== Given instruction ==
Find and copy lines holding "from".

########

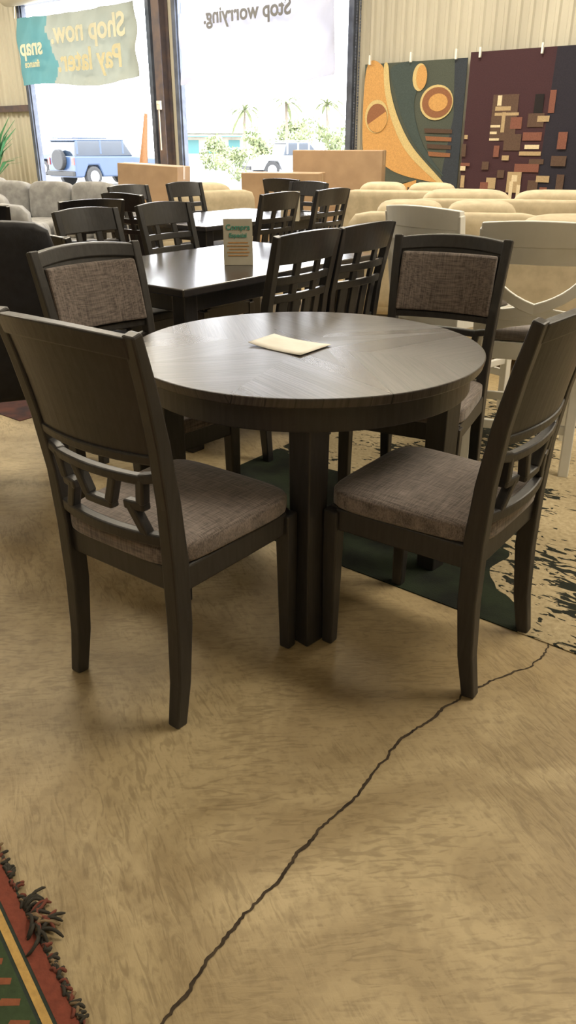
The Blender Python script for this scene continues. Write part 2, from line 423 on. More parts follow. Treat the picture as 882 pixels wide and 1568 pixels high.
B=[(.36,1.30,.36,.55,3),(.42,1.72,.06,.12,6),(.40,1.60,.34,.035,2),(.40,1.66,.22,.05,2),(.36,1.46,.14,.03,6),(.36,1.38,.10,.03,6),(.36,1.30,.14,.03,6),
   (.50,1.40,.05,.24,2),(.56,1.18,.24,.20,3),(.62,1.44,.16,.14,4),(.80,1.30,.26,.10,4),(.84,1.46,.22,.16,3),(.90,1.62,.12,.22,5),(.96,1.52,.16,.07,2),(1.08,1.62,.08,.26,4),
   (.84,1.20,.20,.05,6),(.78,1.12,.30,.05,2),(.92,1.02,.20,.06,3),(.74,.92,.34,.10,4),(.66,.66,.20,.26,2),(.72,.80,.08,.08,6),(.70,.56,.05,.24,6),(.80,.56,.05,.20,6),
   (.52,.84,.10,.10,3),(.38,.70,.14,.14,2),(.30,.56,.12,.22,4),(.48,.56,.14,.12,5),(.94,.64,.14,.18,3),(1.04,.80,.18,.08,2),(1.10,.54,.10,.2,4),(.56,1.06,.10,.06,2),(.44,1.10,.08,.14,4),(.30,.94,.10,.10,3),
   (.30,.2,.3,.3,4),(.64,.2,.2,.3,3),(.9,.2,.25,.28,2),(.02,.2,.08,.30,2),(.0,.56,.10,.10,4),(.02,.70,.06,.16,2),(.0,.92,.08,.10,6),(.0,1.10,.06,.16,3),(.0,.98,.14,.04,4),(.02,1.32,.05,.05,2),(.12,.5,.06,.14,3),
   (1.2,1.0,.2,.12,3),(1.25,1.2,.12,.2,4),(1.3,.7,.1,.2,3)]
for k,(x,z,w,h,mi) in enumerate(B):
    x=x*1.08
    poly(bm,[(x,z),(x+w,z),(x+w,z+h),(x,z+h)],-.006-.0004*k,mi,.003)
add_obj("hanging_rug",new_mesh("hanging_rug",bm,r2),loc=WP(3.20,-.10,.03),rotz=RZ)
bm=bmesh.new()
for s in (1.62,2.3,3.0,3.35,4.2,5.2): box(bm,(s,-.13,2.38),(.025,.03,.12))
add_obj("rug_clamp_row",new_mesh("clamps",bm,M['white']),loc=W0,rotz=RZ)

# ------------------------------------------------------------------ main dining chair
def chair_parts():
    hw_r,hw_f=.187,.203; HT=.985
    arc=lambda x:-.034*(1-(x/.2)**2)
    def by(z):
        t=max(0,(z-.45)/.53); return -.200-.015*t-.075*t*t
    bm=bmesh.new()
    for s in (-1,1):
        sweep(bm,[(s*hw_r,-.232,0),(s*hw_r,-.212,.12),(s*hw_r,-.200,.28),(s*hw_r,by(.45),.45),(s*.190,by(.6),.6),(s*.196,by(.75),.75),(s*.203,by(.88),.88),(s*.208,by(HT),HT+.008)],
              [.034,.037,.040,.040,.036,.034,.034,.034],[.036,.042,.05,.052,.046,.040,.034,.028])
        sweep(bm,[(s*hw_f,.205,0),(s*hw_f,.203,.2),(s*hw_f,.2,.43)],[.034,.040,.045],[.034,.040,.045])
        sweep(bm,[(s*.192,-.19,.405),(s*.202,.19,.405)],.024,.065)
    sweep(bm,[(-.2,.205,.405),(.2,.205,.405)],.024,.065,(0,1,0)); sweep(bm,[(-.19,-.2,.405),(.19,-.2,.405)],.024,.065,(0,1,0))
    Y=lambda x,z:by(z)+arc(x)
    panel(bm,-.200,.200,.715,lambda x:HT-.022+.012*(1-(x/.2)**2),Y,.016,14,4)
    panel(bm,-.203,.203,lambda x:HT-.045+.014*(1-(x/.2)**2),lambda x:HT+.002+.014*(1-(x/.2)**2),Y,.032,14,1)
    panel(bm,-.195,.195,.700,.725,Y,.028,14,1)
    panel(bm,-.190,.190,.494,.524,Y,.028,14,1)
    P=lambda x,z:(x,Y(x,z),z)
    def fret(pts,w=.024,d=.026):
        for a,b in zip(pts[:-1],pts[1:]):
            n=max(2,int(abs(a[0]-b[0])/.03)+1)
            q=[P(a[0]+(b[0]-a[0])*i/n,a[1]+(b[1]-a[1])*i/n) for i in range(n+1)]
            if abs(a[1]-b[1])<1e-6:
                panel(bm,min(a[0],b[0])-.010,max(a[0],b[0])+.010,a[1]-w/2,a[1]+w/2,Y,d,8,1)
            else: sweep(bm,q,d,w,(0,1,0))
    # interlocking key fretwork: outer hooks + a funnel hanging from the upper bar
    for s in (-1,1):
        fret([(s*.19,.672),(s*.135,.660)])
        fret([(s*.140,.664),(s*.128,.596)])
        fret([(s*.128,.590),(s*.094,.590)])
        fret([(s*.096,.594),(s*.130,.515)])
        fret([(s*.066,.656),(s*.036,.582)])
    fret([(-.140,.658),(.140,.658)])
    fret([(-.036,.576),(.036,.576)],.022)
    frame=new_mesh("chair_frame",bm,M['wood'])
    bm=bmesh.new()
    puff(bm,(0,.002,.462),(.43,.455,.066),6,10,lambda q:Vector((q.x*(1+.12*(q.y/.23)*.5),q.y,q.z+(.010*(1-(q.x/.22)**2)*(1-(q.y/.23)**2) if q.z>0 else 0))))
    seat=new_mesh("seat_cushion",bm,M['fabric'],True)
    bm=bmesh.new()
    panel(bm,-.182,.182,.728,HT-.047,lambda x,z:Y(x,z)+.018,.022,12,6)
    pad=new_mesh("back_pad",bm,M['fabric'],False)
    return [("frame",frame,.005),("seat",seat,0),("back_pad",pad,.008)]
CP=chair_parts()
for (x,y),(dx,dy),z in (((-.287,1.8175),(.6,.8),0),((.407,1.925),(-.80,.60),0),((-.488,2.622),(.74,-.67),0),((.485,2.79),(-.45,-.89),.004)):
    instance("dining_chair",CP,(x,y,z),face_to(dx,dy))

# ------------------------------------------------------------------ round table
TC=(.055,2.33,0)
e=empty("round_dining_table",TC)
bm=bmesh.new(); bmesh.ops.create_cone(bm,cap_ends=True,segments=128,radius1=.526,radius2=.533,depth=.028,matrix=Matrix.Translation((0,0,.746)))
add_obj("table_top",new_mesh("table_top",bm,M['top']),e,bevel=.004)
bm=bmesh.new()
r=[]
for rr_,z in ((.495,.735),(.495,.660),(.47,.660),(.47,.735)):
    r.append([bm.verts.new((rr_*math.cos(a*math.pi/48),rr_*math.sin(a*math.pi/48),z)) for a in range(96)])
for i in range(3):
    for j in range(96): bm.faces.new((r[i][j],r[i][(j+1)%96],r[i+1][(j+1)%96],r[i+1][j]))
for a in range(4):
    t=a*math.pi/2; x,y=.435*math.cos(t),.435*math.sin(t); R=Matrix.Rotation(t+math.pi/4,4,'Z')
    vs=box(bm,(x,y,.365),(.078,.078,.73),R)
    for v in vs:
        if v.co.z<.1: v.co.x=x+(v.co.x-x)*.86; v.co.y=y+(v.co.y-y)*.86
for s in (0,1): box(bm,(0,0,.70),(.9,.06,.04),Matrix.Rotation(s*math.pi/2,4,'Z'))
add_obj("base",new_mesh("table_base",bm,M['wood']),e,bevel=.004)
bm=bmesh.new(); pts=[(-.122,2.349),(-.044,2.464),(.131,2.336),(.035,2.206)]
V={}
for i in range(9):
    for j in range(5):
        u,v=i/8,j/4
        p=Vector(pts[0])*(1-u)*(1-v)+Vector(pts[3])*u*(1-v)+Vector(pts[2])*u*v+Vector(pts[1])*(1-u)*v
        V[i,j]=bm.verts.new((p.x,p.y,.7610+.007*(2*u-1)**2*(1 if u<.5 else .4)))
for i in range(8):
    for j in range(4): bm.faces.new((V[i,j],V[i+1,j],V[i+1,j+1],V[i,j+1]))
o=add_obj("paper_leaflet",new_mesh("paper_leaflet",bm,M['paper'],True)); sm=o.modifiers.new("S",'SOLIDIFY'); sm.thickness=.0012; sm.offset=1

# ------------------------------------------------------------------ dark secondary dining sets
def slat_chair_parts():
    bm=bmesh.new(); HT=.98
    by=lambda z:-.2-.10*max(0,(z-.45)/.53)**1.5
    arc=lambda x:-.03*(1-(x/.21)**2)
    for s in (-1,1):
        sweep(bm,[(s*.19,-.225,0),(s*.19,-.2,.25),(s*.19,-.2,.45),(s*.195,by(.7),.7),(s*.20,by(HT),HT)],.038,[.035,.045,.048,.04,.03])
        sweep(bm,[(s*.2,.2,0),(s*.2,.2,.43)],[.034,.045],[.034,.045])
        sweep(bm,[(s*.19,-.19,.405),(s*.2,.19,.405)],.024,.07)
    for y in (-.2,.205): sweep(bm,[(-.19,y,.405),(.19,y,.405)],.024,.07,(0,1,0))
    f=lambda x,z:by(z)+arc(x)
    panel(bm,-.2,.2,.865,lambda x:HT+.012*(1-(x/.2)**2),f,.026,12,1)
    panel(bm,-.195,.195,.780,.815,f,.022,12,1); panel(bm,-.195,.195,.705,.740,f,.022,12,1); panel(bm,-.19,.19,.52,.55,f,.022,12,1)
    for x in (-.07,.07): panel(bm,x-.018,x+.018,.72,.88,f,.018,2,2)
    for x in (-.12,-.04,.04,.12): panel(bm,x-.026,x+.026,.53,.72,f,.016,2,2)
    fr=new_mesh("slat_frame",bm,M['wood2'])
    bm=bmesh.new(); puff(bm,(0,.0,.46),(.44,.45,.06),6,6); st=new_mesh("slat_seat",bm,M['leather'],True)
    return [("frame",fr,.004),("seat",st,0)]
SP=slat_chair_parts()
def rect_table_parts(L=1.5,W=.95,Hh=.76):
    bm=bmesh.new(); box(bm,(0,0,Hh-.0175),(W,L,.035)); top=new_mesh("rect_top",bm,M['wood3'])
    bm=bmesh.new(); box(bm,(0,0,Hh-.075),(W-.12,L-.12,.08))
    for a in (-1,1):
        for b in (-1,1): box(bm,(a*(W/2-.09),b*(L/2-.09),(Hh-.04)/2),(.08,.08,Hh-.04))
    return [("top",top,.006),("body",new_mesh("rect_table",bm,M['wood2']),.006)]
RT=rect_table_parts()
def table_set(c, rot, sides=((-1,-.33),(-1,.33),(1,-.33),(1,.33)), ends=(-1,1), gap=.06):
    c=Vector((c[0],c[1],0)); dx=Vector((math.cos(rot),math.sin(rot),0)); dy=Vector((-math.sin(rot),math.cos(rot),0))
    instance("dining_table",RT,c,rot)
    for s,k in sides:
        f=-dx*s; p=c+dx*s*(.475+gap)+dy*k
        instance("slat_back_chair",SP,p,face_to(f.x,f.y))
    for s in ends:
        f=-dy*s; p=c+dy*s*(.75+gap)
        instance("slat_back_chair",SP,p,face_to(f.x,f.y))
table_set((-.34,4.20),RZ,sides=((-1,-.20),(-1,.38),(1,-.36),(1,.09)),ends=(-1,))
table_set((-.50,6.85),RZ,ends=(-1,1))
for x,y,r in ((-1.95,5.05,.4),(-1.42,5.55,.6),(-2.5,5.7,.5),(.10,8.6,-.6)):
    instance("slat_back_chair",SP,(x,y,0),r)
bm=bmesh.new()
puff(bm,(0,-.20,.72),(.52,.09,.66),10,8,lambda q:Vector((q.x,q.y-.05*((q.z+.33)/.66),q.z+.015*(1-(q.x/.25)**2) if q.z>.2 else q.z)))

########

== Solved problem ==
The Blender Python script for this scene continues. Write part 2, from line 423 on. More parts follow. Treat the picture as 882 pixels wide and 1568 pixels high.
    # interlocking key fretwork: outer hooks + a funnel hanging from the upper bar